Convened for the first time in Liberia, the meeting is expected to review the Bank’s activities over the last four years and to chart a new strategic direction for coming years. Delegates would assess and discuss the Bank’s resource mobilization position, particularly its funding portfolio and the need for capital injection by member states. The discussions would also review operational and policy issues, ranging from loan approvals, commitments currently financed and the status of commitments from member countries.
The meeting comes when Liberia, through its Minister of Finance, Amara Konneh is expected to assume the Chairmanship of the EBID Board of Governors for the first time.

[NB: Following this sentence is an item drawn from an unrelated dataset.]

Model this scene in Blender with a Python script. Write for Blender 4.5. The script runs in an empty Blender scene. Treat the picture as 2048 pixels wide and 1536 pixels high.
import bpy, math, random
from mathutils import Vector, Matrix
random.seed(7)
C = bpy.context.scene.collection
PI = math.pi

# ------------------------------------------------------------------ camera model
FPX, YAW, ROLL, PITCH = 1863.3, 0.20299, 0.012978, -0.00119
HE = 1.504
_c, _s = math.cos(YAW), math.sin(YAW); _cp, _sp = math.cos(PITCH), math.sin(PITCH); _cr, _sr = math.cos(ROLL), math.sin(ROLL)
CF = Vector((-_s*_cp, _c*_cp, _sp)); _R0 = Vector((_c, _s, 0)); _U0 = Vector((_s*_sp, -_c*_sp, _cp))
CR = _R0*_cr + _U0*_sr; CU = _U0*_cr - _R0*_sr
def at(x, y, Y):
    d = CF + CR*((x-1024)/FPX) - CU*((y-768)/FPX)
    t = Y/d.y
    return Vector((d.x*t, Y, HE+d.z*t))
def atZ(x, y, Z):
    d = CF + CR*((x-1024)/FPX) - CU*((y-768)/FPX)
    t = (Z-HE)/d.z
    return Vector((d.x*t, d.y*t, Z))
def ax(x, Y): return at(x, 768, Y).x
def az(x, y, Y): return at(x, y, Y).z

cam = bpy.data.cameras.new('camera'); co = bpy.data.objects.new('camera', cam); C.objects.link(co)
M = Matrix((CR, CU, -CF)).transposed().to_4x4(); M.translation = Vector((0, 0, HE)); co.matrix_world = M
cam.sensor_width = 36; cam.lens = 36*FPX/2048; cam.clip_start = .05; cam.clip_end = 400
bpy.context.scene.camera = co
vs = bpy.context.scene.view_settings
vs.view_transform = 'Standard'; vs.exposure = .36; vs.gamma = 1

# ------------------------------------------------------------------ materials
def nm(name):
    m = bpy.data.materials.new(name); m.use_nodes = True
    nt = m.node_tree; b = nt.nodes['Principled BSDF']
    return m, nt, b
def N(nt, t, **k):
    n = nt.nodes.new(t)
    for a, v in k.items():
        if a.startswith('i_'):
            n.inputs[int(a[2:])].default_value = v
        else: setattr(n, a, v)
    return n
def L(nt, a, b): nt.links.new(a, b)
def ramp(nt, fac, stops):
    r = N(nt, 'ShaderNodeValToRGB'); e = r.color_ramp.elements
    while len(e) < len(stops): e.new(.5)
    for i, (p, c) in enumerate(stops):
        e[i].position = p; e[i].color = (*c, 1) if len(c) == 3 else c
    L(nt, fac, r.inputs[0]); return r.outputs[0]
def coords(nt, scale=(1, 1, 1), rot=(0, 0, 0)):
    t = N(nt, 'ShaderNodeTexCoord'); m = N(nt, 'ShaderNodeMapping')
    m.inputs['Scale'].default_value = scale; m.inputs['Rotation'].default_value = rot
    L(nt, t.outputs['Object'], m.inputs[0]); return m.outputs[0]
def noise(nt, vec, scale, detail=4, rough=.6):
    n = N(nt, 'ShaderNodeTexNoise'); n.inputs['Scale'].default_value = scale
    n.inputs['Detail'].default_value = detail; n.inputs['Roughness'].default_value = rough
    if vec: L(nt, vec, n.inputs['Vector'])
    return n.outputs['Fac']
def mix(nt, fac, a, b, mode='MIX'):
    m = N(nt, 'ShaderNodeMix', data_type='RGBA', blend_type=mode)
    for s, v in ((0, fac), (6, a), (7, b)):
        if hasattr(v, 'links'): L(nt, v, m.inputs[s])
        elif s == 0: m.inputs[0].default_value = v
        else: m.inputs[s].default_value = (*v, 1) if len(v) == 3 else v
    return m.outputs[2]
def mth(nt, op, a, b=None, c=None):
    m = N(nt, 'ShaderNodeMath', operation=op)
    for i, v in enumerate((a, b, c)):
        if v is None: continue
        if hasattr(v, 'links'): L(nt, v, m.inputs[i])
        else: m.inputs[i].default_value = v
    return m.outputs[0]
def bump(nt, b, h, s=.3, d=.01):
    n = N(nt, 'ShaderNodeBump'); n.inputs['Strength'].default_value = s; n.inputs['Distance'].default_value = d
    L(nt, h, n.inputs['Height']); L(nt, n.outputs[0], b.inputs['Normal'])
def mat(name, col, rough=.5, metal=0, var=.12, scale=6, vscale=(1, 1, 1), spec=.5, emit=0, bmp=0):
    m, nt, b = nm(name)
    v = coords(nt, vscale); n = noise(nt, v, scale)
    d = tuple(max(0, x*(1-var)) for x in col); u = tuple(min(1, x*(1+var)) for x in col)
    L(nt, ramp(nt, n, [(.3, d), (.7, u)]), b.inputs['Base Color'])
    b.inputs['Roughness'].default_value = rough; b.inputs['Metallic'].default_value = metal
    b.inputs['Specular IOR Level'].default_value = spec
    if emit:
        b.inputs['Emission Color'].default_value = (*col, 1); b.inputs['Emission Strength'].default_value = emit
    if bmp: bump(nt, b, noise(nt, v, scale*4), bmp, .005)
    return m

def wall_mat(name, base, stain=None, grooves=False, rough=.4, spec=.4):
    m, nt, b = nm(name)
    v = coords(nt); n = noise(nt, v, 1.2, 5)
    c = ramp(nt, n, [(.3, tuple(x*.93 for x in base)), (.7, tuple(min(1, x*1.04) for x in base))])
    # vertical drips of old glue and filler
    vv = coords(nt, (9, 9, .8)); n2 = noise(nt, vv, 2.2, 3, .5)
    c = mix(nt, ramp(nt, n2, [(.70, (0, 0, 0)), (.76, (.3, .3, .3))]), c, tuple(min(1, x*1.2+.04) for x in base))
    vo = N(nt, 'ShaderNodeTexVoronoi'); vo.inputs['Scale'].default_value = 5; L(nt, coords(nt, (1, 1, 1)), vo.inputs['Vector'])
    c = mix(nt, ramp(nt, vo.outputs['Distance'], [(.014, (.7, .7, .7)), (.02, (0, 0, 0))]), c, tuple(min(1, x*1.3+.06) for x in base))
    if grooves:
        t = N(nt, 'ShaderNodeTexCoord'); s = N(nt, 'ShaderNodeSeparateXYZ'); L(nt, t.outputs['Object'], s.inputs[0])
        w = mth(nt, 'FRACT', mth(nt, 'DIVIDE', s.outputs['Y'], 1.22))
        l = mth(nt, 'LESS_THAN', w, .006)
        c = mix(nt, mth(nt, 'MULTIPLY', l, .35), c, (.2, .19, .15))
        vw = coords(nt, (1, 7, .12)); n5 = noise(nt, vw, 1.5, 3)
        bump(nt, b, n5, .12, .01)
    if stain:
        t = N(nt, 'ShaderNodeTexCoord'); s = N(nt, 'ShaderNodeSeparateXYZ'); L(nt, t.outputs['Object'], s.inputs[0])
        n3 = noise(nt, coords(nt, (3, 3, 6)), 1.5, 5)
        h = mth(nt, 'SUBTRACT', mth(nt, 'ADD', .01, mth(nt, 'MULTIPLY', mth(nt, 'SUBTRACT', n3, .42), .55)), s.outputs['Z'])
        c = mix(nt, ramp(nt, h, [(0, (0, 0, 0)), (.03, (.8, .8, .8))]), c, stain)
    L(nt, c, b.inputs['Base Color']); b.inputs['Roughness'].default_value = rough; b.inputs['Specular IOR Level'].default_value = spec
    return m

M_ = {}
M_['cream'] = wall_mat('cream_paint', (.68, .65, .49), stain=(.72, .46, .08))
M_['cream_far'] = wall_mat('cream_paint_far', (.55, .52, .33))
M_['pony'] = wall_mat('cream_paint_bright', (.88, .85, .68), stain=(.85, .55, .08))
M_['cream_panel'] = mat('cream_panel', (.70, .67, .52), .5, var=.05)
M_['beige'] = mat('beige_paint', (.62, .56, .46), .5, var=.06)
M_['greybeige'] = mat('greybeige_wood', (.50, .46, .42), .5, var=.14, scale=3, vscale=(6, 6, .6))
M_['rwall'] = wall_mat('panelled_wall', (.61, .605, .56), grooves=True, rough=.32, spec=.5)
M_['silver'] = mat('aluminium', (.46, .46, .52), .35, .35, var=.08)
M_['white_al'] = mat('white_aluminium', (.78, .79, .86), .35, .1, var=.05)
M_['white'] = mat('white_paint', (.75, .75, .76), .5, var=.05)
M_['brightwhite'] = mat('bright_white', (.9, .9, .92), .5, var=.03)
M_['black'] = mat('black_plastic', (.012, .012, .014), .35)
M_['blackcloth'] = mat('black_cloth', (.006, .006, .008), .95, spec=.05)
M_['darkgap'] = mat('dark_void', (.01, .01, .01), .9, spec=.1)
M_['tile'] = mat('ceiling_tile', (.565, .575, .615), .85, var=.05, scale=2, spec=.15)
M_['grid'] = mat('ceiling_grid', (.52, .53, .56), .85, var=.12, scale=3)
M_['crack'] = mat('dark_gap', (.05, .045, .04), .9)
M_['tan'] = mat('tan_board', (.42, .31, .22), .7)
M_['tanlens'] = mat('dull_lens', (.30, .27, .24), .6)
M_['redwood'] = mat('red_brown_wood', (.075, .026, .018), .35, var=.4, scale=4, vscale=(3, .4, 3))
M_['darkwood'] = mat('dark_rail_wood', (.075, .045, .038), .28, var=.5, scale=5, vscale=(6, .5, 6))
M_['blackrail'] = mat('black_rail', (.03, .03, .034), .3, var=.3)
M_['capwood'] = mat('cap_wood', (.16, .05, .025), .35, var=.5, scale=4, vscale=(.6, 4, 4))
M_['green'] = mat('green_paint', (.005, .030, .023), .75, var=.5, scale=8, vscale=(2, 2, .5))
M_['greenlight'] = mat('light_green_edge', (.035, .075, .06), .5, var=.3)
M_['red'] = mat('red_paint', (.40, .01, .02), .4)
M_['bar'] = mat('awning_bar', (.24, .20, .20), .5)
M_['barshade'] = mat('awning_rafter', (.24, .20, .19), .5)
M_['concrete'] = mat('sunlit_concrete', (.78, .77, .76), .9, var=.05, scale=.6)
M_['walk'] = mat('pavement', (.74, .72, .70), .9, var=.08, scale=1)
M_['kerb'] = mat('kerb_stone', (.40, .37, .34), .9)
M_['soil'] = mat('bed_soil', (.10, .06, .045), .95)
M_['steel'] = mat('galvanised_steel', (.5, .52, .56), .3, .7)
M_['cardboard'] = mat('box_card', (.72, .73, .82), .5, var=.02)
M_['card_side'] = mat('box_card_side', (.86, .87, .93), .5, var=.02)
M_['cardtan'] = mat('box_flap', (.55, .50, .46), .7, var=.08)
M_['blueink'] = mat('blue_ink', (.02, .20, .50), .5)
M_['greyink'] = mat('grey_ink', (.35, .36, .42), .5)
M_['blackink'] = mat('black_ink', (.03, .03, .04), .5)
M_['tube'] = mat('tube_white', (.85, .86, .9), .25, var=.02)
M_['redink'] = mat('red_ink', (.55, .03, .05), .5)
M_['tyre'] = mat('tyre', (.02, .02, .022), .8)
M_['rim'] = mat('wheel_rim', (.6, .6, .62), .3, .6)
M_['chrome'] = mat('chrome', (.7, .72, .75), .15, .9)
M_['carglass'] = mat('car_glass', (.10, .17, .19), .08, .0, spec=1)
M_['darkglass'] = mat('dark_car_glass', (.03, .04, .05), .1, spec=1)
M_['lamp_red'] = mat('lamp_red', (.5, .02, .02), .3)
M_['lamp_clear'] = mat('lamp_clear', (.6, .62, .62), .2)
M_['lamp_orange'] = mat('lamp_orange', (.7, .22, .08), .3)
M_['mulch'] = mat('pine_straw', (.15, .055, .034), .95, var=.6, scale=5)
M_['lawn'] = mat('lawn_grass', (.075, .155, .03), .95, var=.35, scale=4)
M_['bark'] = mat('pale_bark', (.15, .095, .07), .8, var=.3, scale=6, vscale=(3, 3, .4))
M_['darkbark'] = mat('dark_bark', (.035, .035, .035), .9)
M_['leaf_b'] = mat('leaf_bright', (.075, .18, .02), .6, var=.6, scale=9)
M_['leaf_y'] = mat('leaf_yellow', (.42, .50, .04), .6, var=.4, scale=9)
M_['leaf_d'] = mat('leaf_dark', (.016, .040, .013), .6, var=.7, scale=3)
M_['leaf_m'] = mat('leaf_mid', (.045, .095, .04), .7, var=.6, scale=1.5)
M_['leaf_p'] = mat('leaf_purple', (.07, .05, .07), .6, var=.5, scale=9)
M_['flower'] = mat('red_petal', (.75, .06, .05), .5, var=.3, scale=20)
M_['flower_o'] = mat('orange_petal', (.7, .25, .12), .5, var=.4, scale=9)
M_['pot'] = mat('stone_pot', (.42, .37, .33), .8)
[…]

The EIBD was founded to help leverage lending capital within the ECOWAS zone and support member states carry out development projects aimed at alleviating poverty and driving economic growth and the development.
Background
The ECOWAS Bank for Investment and Development (EBID), the financial arm of ECOWAS is an international finance Institution established by the fifteen member States of ECOWAS which include: Benin, Burkina Faso, Cabo Verde, Côte d’Ivoire, The Gambia, Ghana, Guinea, Guinea Bissau, Liberia, Mali, Niger, Nigeria, Senegal, Sierra Leone and Togo. Its headquarters is in Lomé, Togo.
It emerged following the transformation, in 1999, of the former ECOWAS Fund for Cooperation, Compensation and Development (created at the same time with ECOWAS and became operational in 1979).
EBID, as a bank became operational on 1st January 2004 like a holding with two subsidiaries. Since January, 2007, it was reorganized into single organization with two windows, one for the promotion of the private sector and the other, for the development of the public sector.